Momma always had a way of explaining things so I could understand them.

Find a mentor. Maybe it’s your Momma, or maybe it’s a blogger that tells it like it is (ah hem). The point is you can’t figure it all out on your own, and you shouldn’t try. Look for people that explain things in just the right way for you to understand them, and then expose yourself to as much of their wisdom as possible.

I gotta save Bubba!

Don’t turn into another corporate coward that leaves people behind when things go bad. The real heroes in business are willing to lose everything for the people around them. Nothing creates more loyalty than selflessness, and it’s more valuable than gold. Besides, if you’re wealthy, you should have some nice, cushy buttocks to protect you against that million-dollar wound.

Jenny taught me how to climb. And I taught her how to dangle.

No one gets rich alone. If someone shows you how to “climb” the ladder of success, then don’t forget about them when they’re “dangling” from it, about fall off. Help them dangle more gracefully, or reciprocate any other chance you get. It’s not about keeping score, exactly, but creating an attitude of generosity in both yourself and others. That’s how you get to the top.

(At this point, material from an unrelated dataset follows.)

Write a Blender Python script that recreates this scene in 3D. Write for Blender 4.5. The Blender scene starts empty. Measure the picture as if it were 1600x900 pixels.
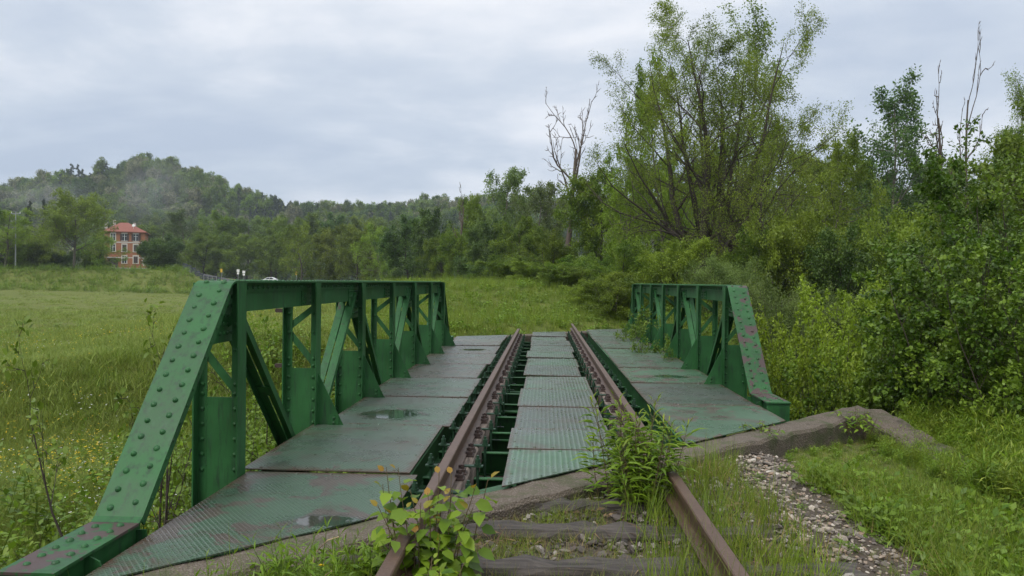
import bpy, math
import numpy as np
from mathutils import Vector, Matrix

# ------------------------------------------------------------------ camera, world, sun, exposure
SC = bpy.context.scene
COL = SC.collection
R = math.radians
F = 1200.0                                   # focal length in photo pixels (1600 wide)
EYE = Vector((0.0, 0.0, 1.22))               # metres, z = 0 is the rail head
cam_d = bpy.data.cameras.new('camera')
cam = bpy.data.objects.new('camera', cam_d)
COL.objects.link(cam)
cam_d.sensor_width = 36.0
cam_d.lens = 36.0 * F / 1600.0
cam_d.clip_start = 0.05
cam_d.clip_end = 6000
CAMR = Matrix.Rotation(R(2.386), 3, 'Z') @ Matrix.Rotation(R(90 - 0.458), 3, 'X') @ Matrix.Rotation(R(0.66), 3, 'Z')
cam.matrix_world = Matrix.Translation(EYE) @ CAMR.to_4x4()
SC.camera = cam

SUN_EL, SUN_AZ = 52.0, 215.0                 # azimuth measured clockwise from +Y
w = bpy.data.worlds.new('World')
SC.world = w
w.use_nodes = True
nt = w.node_tree
nt.nodes.clear()


def N(tree, typ, **kw):
    n = tree.nodes.new(typ)
    for k, v in kw.items():
        setattr(n, k, v)
    return n


def L(tree, a, b):
    tree.links.new(a, b)


def math_node(tree, op, a, b=None, clamp=False):
    n = N(tree, 'ShaderNodeMath', operation=op)
    n.use_clamp = clamp
    for i, v in enumerate((a, b)):
        if v is None:
            continue
        if isinstance(v, (int, float)):
            n.inputs[i].default_value = v
        else:
            L(tree, v, n.inputs[i])
    return n.outputs[0]


def ramp(tree, fac, stops, interp='LINEAR'):
    n = N(tree, 'ShaderNodeValToRGB')
    n.color_ramp.interpolation = interp
    e = n.color_ramp.elements
    while len(e) < len(stops):
        e.new(0.5)
    for i, (p, c) in enumerate(stops):
        e[i].position = p
        if isinstance(c, (int, float)):
            c = (c, c, c)
        e[i].color = (*c, 1)
    L(tree, fac, n.inputs[0])
    return n.outputs[0]


def mixc(tree, fac, a, b):
    n = N(tree, 'ShaderNodeMix', data_type='RGBA')
    for i, v in ((0, fac), (6, a), (7, b)):
        if isinstance(v, (int, float)):
            n.inputs[i].default_value = v
        elif isinstance(v, tuple):
            n.inputs[i].default_value = (*v[:3], 1)
        else:
            L(tree, v, n.inputs[i])
    return n.outputs[2]


def noise(tree, vec, scale, detail=3, rough=0.55, dist=0.0):
    n = N(tree, 'ShaderNodeTexNoise')
    n.inputs['Scale'].default_value = scale
    n.inputs['Detail'].default_value = detail
    n.inputs['Roughness'].default_value = rough
    n.inputs['Distortion'].default_value = dist
    if vec is not None:
        L(tree, vec, n.inputs['Vector'])
    return n.outputs[0]


def mapping(tree, vec, scale=(1, 1, 1), loc=(0, 0, 0), rot=(0, 0, 0)):
    n = N(tree, 'ShaderNodeMapping')
    n.inputs['Scale'].default_value = scale
    n.inputs['Location'].default_value = loc
    n.inputs['Rotation'].default_value = rot
    L(tree, vec, n.inputs['Vector'])
    return n.outputs[0]


# overcast sky: NISHITA daylight behind a closed sheet of broken cloud, the same over the whole dome
sky = N(nt, 'ShaderNodeTexSky', sky_type='NISHITA')
sky.sun_disc = False
sky.sun_elevation = R(SUN_EL)
sky.sun_rotation = R(SUN_AZ)
tc = N(nt, 'ShaderNodeTexCoord')
sep = N(nt, 'ShaderNodeSeparateXYZ')
L(nt, tc.outputs['Generated'], sep.inputs[0])
zc = math_node(nt, 'ADD', math_node(nt, 'MAXIMUM', sep.outputs[2], 0.0), 0.22)
comb = N(nt, 'ShaderNodeCombineXYZ')
L(nt, math_node(nt, 'DIVIDE', sep.outputs[0], zc), comb.inputs[0])
L(nt, math_node(nt, 'DIVIDE', sep.outputs[1], zc), comb.inputs[1])
cv = mapping(nt, comb.outputs[0], scale=(1.0, 1.45, 1), loc=(3.1, 0.35, 0), rot=(0, 0, R(-14)))
c1 = noise(nt, cv, 0.9, 7, 0.55, 0.35)
c2 = noise(nt, mapping(nt, cv, scale=(1.0, 1.0, 1), loc=(7, 3, 0)), 2.7, 6, 0.6, 0.2)
cs = math_node(nt, 'ADD', math_node(nt, 'MULTIPLY', c1, 0.75), math_node(nt, 'MULTIPLY', c2, 0.25))
cloud = ramp(nt, cs, [(0.37, (4.6, 5.15, 6.1)), (0.47, (5.6, 6.05, 6.75)), (0.54, (6.9, 7.1, 7.55)), (0.64, (8.6, 8.5, 8.6))])
el = ramp(nt, sep.outputs[2], [(0.0, (0.66, 0.70, 0.77)), (0.12, (0.76, 0.80, 0.86)), (0.37, (1.03, 1.03, 1.03)), (1.0, (1.90, 1.87, 1.83))])   # overcast dome: zenith brighter than horizon
mul = N(nt, 'ShaderNodeMix', data_type='RGBA', blend_type='MULTIPLY')
mul.inputs[0].default_value = 1.0
L(nt, cloud, mul.inputs[6])
L(nt, el, mul.inputs[7])
skymix = mixc(nt, 0.94, sky.outputs[0], mul.outputs[2])
bg = N(nt, 'ShaderNodeBackground')
bg.inputs['Strength'].default_value = 0.085
L(nt, skymix, bg.inputs['Color'])
wo = N(nt, 'ShaderNodeOutputWorld')
L(nt, bg.outputs[0], wo.inputs['Surface'])

sun_d = bpy.data.lights.new('sun', 'SUN')
sun_d.energy = 1.5
sun_d.angle = R(25)
sun_d.color = (1.0, 0.96, 0.9)
sun = bpy.data.objects.new('sun', sun_d)
COL.objects.link(sun)
sd = Vector((math.sin(R(SUN_AZ)) * math.cos(R(SUN_EL)), math.cos(R(SUN_AZ)) * math.cos(R(SUN_EL)), math.sin(R(SUN_EL))))
sun.rotation_euler = sd.to_track_quat('Z', 'Y').to_euler()

SC.view_settings.view_transform = 'Standard'
SC.view_settings.look = 'None'
SC.view_settings.gamma = 1.0
SC.view_settings.exposure = 0.62
SC.view_settings.use_curve_mapping = False
SC.render.engine = 'CYCLES'
SC.cycles.max_bounces = 5
SC.cycles.diffuse_bounces = 2
SC.cycles.glossy_bounces = 3
SC.cycles.transmission_bounces = 4
SC.cycles.transparent_max_bounces = 4
SC.cycles.volume_bounces = 1
SC.cycles.use_denoising = True


def at(px, py, d):
    """world point seen at photo pixel (px, py) at depth d metres"""
    v = Vector(((px - 800) / F, (450 - py) / F, -1.0)) * d
    return EYE + CAMR @ v


# ------------------------------------------------------------------ helpers
def prop(o, label=None, cat=None, group=None, kind=None):
    if label:
        o['label'] = label
    if cat:
        o['category'] = cat
    if group:
        o['group'] = group
    if kind:
        o['kind'] = kind
    return o


def empty(name, loc=(0, 0, 0), rz=0.0, parent=None):
    o = bpy.data.objects.new(name, None)
    COL.objects.link(o)
    o.empty_display_size = 0.2
    o.location = loc
    o.rotation_euler = (0, 0, rz)
    if parent:
        o.parent = parent
    return o


def link(name, me, parent=None, loc=None):
    o = bpy.data.objects.new(name, me)
    COL.objects.link(o)
    if parent:
        o.parent = parent
    if loc is not None:
        o.location = loc
    return o


class MB:
    def __init__(s):
        s.v = []
        s.f = []

    def add(s, vs, fs):
        b = len(s.v)
        s.v.extend([tuple(p) for p in vs])
        s.f.extend([tuple(i + b for i in f) for f in fs])
        return s

    def box(s, x0, x1, y0, y1, z0, z1):
        x0, x1 = min(x0, x1), max(x0, x1)
        y0, y1 = min(y0, y1), max(y0, y1)
        z0, z1 = min(z0, z1), max(z0, z1)
        vs = [(x0, y0, z0), (x1, y0, z0), (x1, y1, z0), (x0, y1, z0), (x0, y0, z1), (x1, y0, z1), (x1, y1, z1), (x0, y1, z1)]
        return s.add(vs, [(0, 3, 2, 1), (4, 5, 6, 7), (0, 1, 5, 4), (1, 2, 6, 5), (2, 3, 7, 6), (3, 0, 4, 7)])

    def bar(s, p, q, w, t, side):
        """flat bar from p to q: width w along 'side', thickness t along the third axis"""
        p, q = Vector(p), Vector(q)
        d = (q - p).normalized()
        a = Vector(side)
        a = (a - d * a.dot(d)).normalized()
        n = d.cross(a)
        a = a * w / 2
        n = n * t / 2
        vs = [p - a - n, p + a - n, p + a + n, p - a + n, q - a - n, q + a - n, q + a + n, q - a + n]
        return s.add(vs, [(0, 3, 2, 1), (4, 5, 6, 7), (0, 1, 5, 4), (1, 2, 6, 5), (2, 3, 7, 6), (3, 0, 4, 7)])

    def prism(s, poly, vec):
        n = len(poly)
        vec = Vector(vec)
        vs = [Vector(p) for p in poly]
        vs += [p + vec for p in vs]
        fs = [tuple(range(n)), tuple(range(2 * n - 1, n - 1, -1))]
        for i in range(n):
            j = (i + 1) % n
            fs.append((i, i + n, j + n, j))
        return s.add(vs, fs)

    def dome(s, c, n, r, h, seg=7):
        c, n = Vector(c), Vector(n).normalized()
        a = n.orthogonal().normalized()
        b = n.cross(a)
        vs = []
        for rr, hh in ((1.0, 0.0), (0.80, 0.60)):
            for k in range(seg):
                t = 2 * math.pi * k / seg
                vs.append(c + (a * math.cos(t) + b * math.sin(t)) * r * rr + n * h * hh)
        vs.append(c + n * h)
        fs = []
        for k in range(seg):
            j = (k + 1) % seg
            fs.append((k, j, seg + j, seg + k))
            fs.append((seg + k, seg + j, 2 * seg))
        return s.add(vs, fs)

    def cyl(s, p, q, r, seg=8, r2=None):
        p, q = Vector(p), Vector(q)
        r2 = r if r2 is None else r2
        d = (q - p).normalized()
        a = d.orthogonal().normalized()
        b = d.cross(a)
        vs = []
        for c, rr in ((p, r), (q, r2)):
            for k in range(seg):
                t = 2 * math.pi * k / seg
                vs.append(c + (a * math.cos(t) + b * math.sin(t)) * rr)
        fs = [tuple(range(seg - 1, -1, -1)), tuple(range(seg, 2 * seg))]
        for k in range(seg):
            j = (k + 1) % seg
            fs.append((k, j, seg + j, seg + k))
        return s.add(vs, fs)

    def strip(s, path, x0, x1, t):
        """plate of thickness t bent along a path of (y, z), from x0 to x1"""
        n = len(path)
        nor = []
        for i in range(n):
            a = Vector(path[max(i - 1, 0)])
            b = Vector(path[min(i + 1, n - 1)])
            d = (b - a).normalized()
            nor.append(Vector((-d.y, d.x)))
        vs = []
        for i in range(n):
            y, z = path[i]
            ny, nz = nor[i] * t
            vs += [(x0, y, z), (x1, y, z), (x1, y - ny, z - nz), (x0, y - ny, z - nz)]
        fs = [(0, 1, 2, 3), (4 * n - 1, 4 * n - 2, 4 * n - 3, 4 * n - 4)]
        for i in range(n - 1):
            a, b = 4 * i, 4 * i + 4
            for k in range(4):
                j = (k + 1) % 4
                fs.append((a + k, b + k, b + j, a + j))
        return s.add(vs, fs)

    def mesh(s, name, mat, smooth=False):
        me = bpy.data.meshes.new(name)
        me.from_pydata([tuple(p) for p in s.v], [], s.f)
        import bmesh
        bm = bmesh.new()
        bm.from_mesh(me)
        bmesh.ops.recalc_face_normals(bm, faces=bm.faces)
        bm.to_mesh(me)
        bm.free()
        if mat:
            me.materials.append(mat)
        if smooth:
            me.polygons.foreach_set('use_smooth', [True] * len(me.polygons))
        return me

    def build(s, name, mat, parent=None, smooth=False, bevel=0.0):
        o = link(name, s.mesh(name, mat, smooth))
        if parent:
            o.parent = parent
            base = Vector((0, 0, 0))
            p = parent
            while p:
                base += Vector(p.location)
                p = p.parent
            o.location = -base
        if bevel:
            m = o.modifiers.new('bevel', 'BEVEL')
            m.width = bevel
            m.segments = 2
            m.limit_method = 'ANGLE'
        return o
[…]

My Momma always said you’ve got to put the past behind you before you can move on.

Sometimes, the smartest thing you can do in life is let go. If your company has been on the verge of bankruptcy for two years with no reasonable hope of recovering, then maybe it’s time to jump ship. Or, just as importantly, you can only ride on past successes for so long before its time to do something new. Either way, don’t let the past distract you from the future you want to create.

I’m sorry I had to fight in the middle of your Black Panther party.

Apologize, even if you’re not wrong. It’s better than getting your ass kicked (or fired).

Now you wouldn’t believe me if I told you, but I could run like the wind blows.

Brag. Shamelessly. Of course, I’m not talking about writing a press release about how you got an A on your term paper, but if you’ve done something genuinely remarkable, then you owe it to people to tell them about it. Do it with a little style, and they’ll love you for it. Forrest spends the entire movie bragging, and people skip their bus to find out what happens next.

My Momma always said, “Life is like a box of chocolates. You never know what you’re gonna get.”

How could I not include this one?

Instead of worrying about which job you should take, which project you should work on, or which company you should start, just line them all up, choose the one you think you’ll like, and take a bite. You’ll probably enjoy them all, but it’s only by “tasting” the opportunities in life that you’ll truly live.

That’s all I have to say about that.

When you’ve said all you have to say… shut up.